§ Required task: Reproduce every line of the listing as written, apart from the pictures.

§ Information provided:

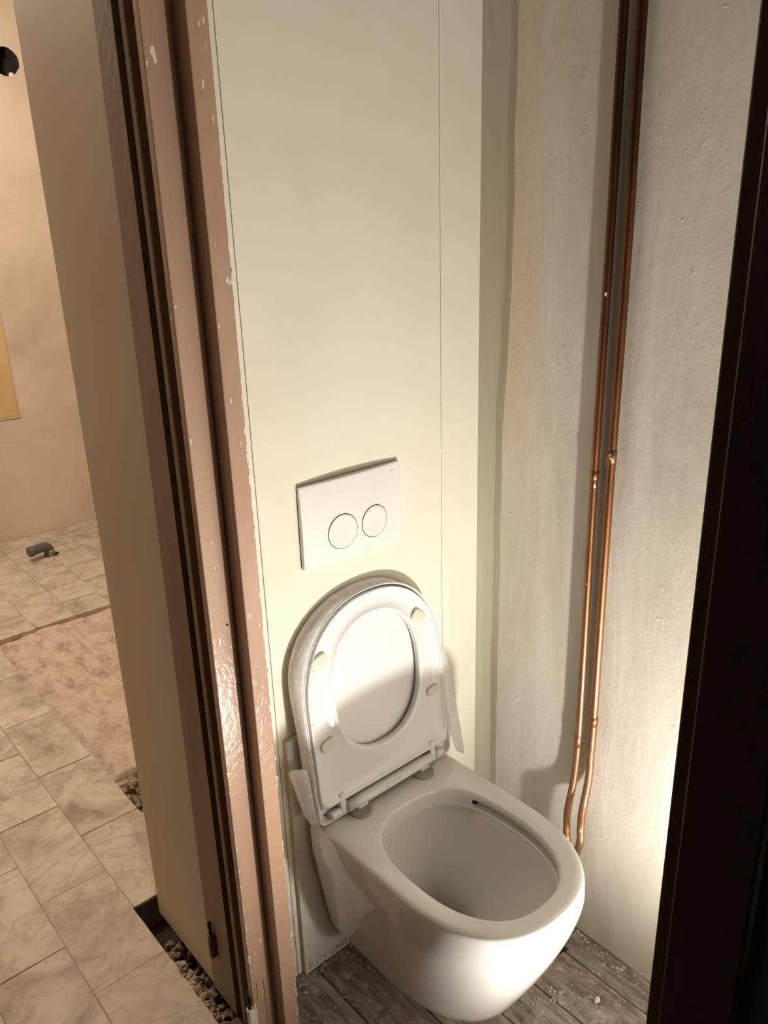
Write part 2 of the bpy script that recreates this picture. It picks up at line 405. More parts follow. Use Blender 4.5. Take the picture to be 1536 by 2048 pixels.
# ---- closet floor of old boards
fl = tag(empty('floor'), 'worn dusty grey floorboards under the toilet', kind='structure')
XE = [-.276, -.1655, -.0530, .0570, .1625, .2775, .3500]
def plank(x0, x1, y0, y1):
    g = .0016
    o = box('plank', (x0+g, x1-g, y0, y1, -.028, random.uniform(-.0015, .0012)), 'plank', fl, .0022)
for i in range(6):
    a, b = XE[i], XE[i+1]
    if i == 4:
        plank(a, b, -1.298, -.3575); plank(a, b, -.3525, -.002)
    elif i == 5:
        # this board has a small square notch at the joint
        poly = [(a+.0016, -1.298), (b, -1.298), (b, -.002), (a+.0016, -.002), (a+.0016, -.340), (a+.014, -.340), (a+.014, -.362), (a+.0016, -.362)]
        prism('plank', poly, -.028, 0, 'plank', fl, .0018)
    else: plank(a, b, -1.298, -.002)
box('joist_void', (-.279, .352, -1.30, -.0005, -.075, -.030), 'gap', fl)
tag(box('floor_hall', (-3.68, -.281, -4.0, .008, -.08, -.004), 'hall'), 'hall floor outside the closet', kind='structure')

# ---- bathroom floor: individual marble tiles, with the old wall's strip torn out
fb = tag(empty('floor_bathroom'), 'dusty beige marble tile floor with a torn-out strip', kind='structure')
TX, TY, G = .1690, .3360, .0014
tile_me = None
def ragged(p, q, n, amp, seed):
    out = []
    for k in range(n+1):
        t = k/n; x = p[0]+(q[0]-p[0])*t; y = p[1]+(q[1]-p[1])*t
        d = amp*mnoise.noise(Vector((x*40+seed, y*40, seed))) if 0 < k < n else 0
        dx, dy = q[1]-p[1], -(q[0]-p[0]); L = math.hypot(dx, dy)
        out.append((x+dx/L*d, y+dy/L*d))
    return out
for ci in range(-5, 8):
    x0 = -.3985+ci*TX; x1 = x0+TX
    off = .430 if ci % 2 == 0 else .262
    for k in range(-3, 9):
        y0 = off+(k)*TY; y1 = y0+TY
        if y1 < .010 or y0 > 3.22: continue
        y1 = min(y1, 3.238)
        if ci >= 0 and y1 < .40+.05: continue                     # under / beside the return wall
        if x0 > -.36 and y0 < .37 and y1 < .60: continue
        lift = random.uniform(-.0012, .0014)
        if ci >= 1 and .70 < (y0+y1)/2 < 2.12:
            if y0 < 2.12 < y1:                                     # cut at the torn edge
                poly = ragged((x0+G, 2.115), (x1-G, 2.108), 7, .004, ci*1.7)+[(x1-G, y1-G), (x0+G, y1-G)]
                prism('tile', poly, -.020, lift, 'tile', fb)
            continue
        if ci >= 1 and y0 < .70: continue
        if ci == 0 and k == 0:
            pass
        bx = x0+G
        if y0 < .012: y0 = .010
        if ci == -1 and y0 < .43:                                  # ragged border along the hole
            poly = [(x0+G, y0+G), ]+ragged((x1-.001, y0+G), (x1-.001, y1-G), 9, .005, k*2.3)+[(x0+G, y1-G)]
            prism('tile', poly, -.020, lift, 'tile', fb); continue
        if ci == 0 and k in (1, 2, 3, 4):                          # ragged border along the torn strip
            poly = [(x0+G, y0+G)]+ragged((x1-.004, y0+G), (x1-.002, y1-G), 9, .003, k*1.3)+[(x0+G, y1-G)]
            prism('tile', poly, -.020, lift, 'tile', fb); continue
        full = abs(y1-y0-TY) < 1e-6
        if full:
            if tile_me is None:
                t0 = box('tile', (-TX/2+G, TX/2-G, -TY/2+G, TY/2-G, -.020, 0), 'tile', fb, .0012); tile_me = t0.data; o = t0
            else:
                o = t0.copy(); COL.objects.link(o); o.parent = fb
            o.location = ((x0+x1)/2, (y0+y1)/2, lift)
            o.rotation_euler = (random.uniform(-.002, .002), random.uniform(-.003, .003), random.uniform(-.003, .003))
        else:
            box('tile', (x0+G, x1-G, y0+G, y1-G, -.020, lift), 'tile', fb, .0012)
# mortar bed below the joints
def bed(u, v):
    x = -1.30+(2.40)*u; y = .012+3.2*v
    z = -.0022+.0012*mnoise.noise(Vector((x*30, y*30, 0)))
    if -.402 < x < -.30 and y < .425: z = -.075
    if x > -.234 and .752 < y < .945 : z = -.060
    if x > -.23 and .93 < y < 2.12: z = -.03
    return (x, y, z)
o = grid_wall('mortar_bed', bed, 240, 320, 'dust', fb)
o.data.materials.append(M['recess_shade']); o.data.materials.append(M['rubble'])
for f in o.data.polygons:
    zc = min(o.data.vertices[i].co.z for i in f.vertices)
    if zc < -.025 and f.center.x < -.30: f.material_index = 1  # shade of the pit put into the face colour
    elif zc < -.04: f.material_index = 2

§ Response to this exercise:
Write part 2 of the bpy script that recreates this picture. It picks up at line 405. More parts follow. Use Blender 4.5. Take the picture to be 1536 by 2048 pixels.
# ---- closet floor of old boards
fl = tag(empty('floor'), 'worn dusty grey floorboards under the toilet', kind='structure')
XE = [-.276, -.1655, -.0530, .0570, .1625, .2775, .3500]
def plank(x0, x1, y0, y1):
    g = .0016
    o = box('plank', (x0+g, x1-g, y0, y1, -.028, random.uniform(-.0015, .0012)), 'plank', fl, .0022)
for i in range(6):
    a, b = XE[i], XE[i+1]
    if i == 4:
        plank(a, b, -1.298, -.3575); plank(a, b, -.3525, -.002)
    elif i == 5:
        # this board has a small square notch at the joint
        poly = [(a+.0016, -1.298), (b, -1.298), (b, -.002), (a+.0016, -.002), (a+.0016, -.340), (a+.014, -.340), (a+.014, -.362), (a+.0016, -.362)]
        prism('plank', poly, -.028, 0, 'plank', fl, .0018)
    else: plank(a, b, -1.298, -.002)
box('joist_void', (-.279, .352, -1.30, -.0005, -.075, -.030), 'gap', fl)
tag(box('floor_hall', (-3.68, -.281, -4.0, .008, -.08, -.004), 'hall'), 'hall floor outside the closet', kind='structure')

# ---- bathroom floor: individual marble tiles, with the old wall's strip torn out
fb = tag(empty('floor_bathroom'), 'dusty beige marble tile floor with a torn-out strip', kind='structure')
TX, TY, G = .1690, .3360, .0014
tile_me = None
def ragged(p, q, n, amp, seed):
    out = []
    for k in range(n+1):
        t = k/n; x = p[0]+(q[0]-p[0])*t; y = p[1]+(q[1]-p[1])*t
        d = amp*mnoise.noise(Vector((x*40+seed, y*40, seed))) if 0 < k < n else 0
        dx, dy = q[1]-p[1], -(q[0]-p[0]); L = math.hypot(dx, dy)
        out.append((x+dx/L*d, y+dy/L*d))
    return out
for ci in range(-5, 8):
    x0 = -.3985+ci*TX; x1 = x0+TX
    off = .430 if ci % 2 == 0 else .262
    for k in range(-3, 9):
        y0 = off+(k)*TY; y1 = y0+TY
        if y1 < .010 or y0 > 3.22: continue
        y1 = min(y1, 3.238)
        if ci >= 0 and y1 < .40+.05: continue                     # under / beside the return wall
        if x0 > -.36 and y0 < .37 and y1 < .60: continue
        lift = random.uniform(-.0012, .0014)
        if ci >= 1 and .70 < (y0+y1)/2 < 2.12:
            if y0 < 2.12 < y1:                                     # cut at the torn edge
                poly = ragged((x0+G, 2.115), (x1-G, 2.108), 7, .004, ci*1.7)+[(x1-G, y1-G), (x0+G, y1-G)]
                prism('tile', poly, -.020, lift, 'tile', fb)
            continue
        if ci >= 1 and y0 < .70: continue
        if ci == 0 and k == 0:
            pass
        bx = x0+G
        if y0 < .012: y0 = .010
        if ci == -1 and y0 < .43:                                  # ragged border along the hole
            poly = [(x0+G, y0+G), ]+ragged((x1-.001, y0+G), (x1-.001, y1-G), 9, .005, k*2.3)+[(x0+G, y1-G)]
            prism('tile', poly, -.020, lift, 'tile', fb); continue
        if ci == 0 and k in (1, 2, 3, 4):                          # ragged border along the torn strip
            poly = [(x0+G, y0+G)]+ragged((x1-.004, y0+G), (x1-.002, y1-G), 9, .003, k*1.3)+[(x0+G, y1-G)]
            prism('tile', poly, -.020, lift, 'tile', fb); continue
        full = abs(y1-y0-TY) < 1e-6
        if full:
            if tile_me is None:
                t0 = box('tile', (-TX/2+G, TX/2-G, -TY/2+G, TY/2-G, -.020, 0), 'tile', fb, .0012); tile_me = t0.data; o = t0
            else:
                o = t0.copy(); COL.objects.link(o); o.parent = fb
            o.location = ((x0+x1)/2, (y0+y1)/2, lift)
            o.rotation_euler = (random.uniform(-.002, .002), random.uniform(-.003, .003), random.uniform(-.003, .003))
        else:
            box('tile', (x0+G, x1-G, y0+G, y1-G, -.020, lift), 'tile', fb, .0012)
# mortar bed below the joints
def bed(u, v):
    x = -1.30+(2.40)*u; y = .012+3.2*v
    z = -.0022+.0012*mnoise.noise(Vector((x*30, y*30, 0)))
    if -.402 < x < -.30 and y < .425: z = -.075
    if x > -.234 and .752 < y < .945 : z = -.060
    if x > -.23 and .93 < y < 2.12: z = -.03
    return (x, y, z)
o = grid_wall('mortar_bed', bed, 240, 320, 'dust', fb)
o.data.materials.append(M['recess_shade']); o.data.materials.append(M['rubble'])
for f in o.data.polygons:
    zc = min(o.data.vertices[i].co.z for i in f.vertices)
    if zc < -.025 and f.center.x < -.30: f.material_index = 1  # shade of the pit put into the face colour
    elif zc < -.04: f.material_index = 2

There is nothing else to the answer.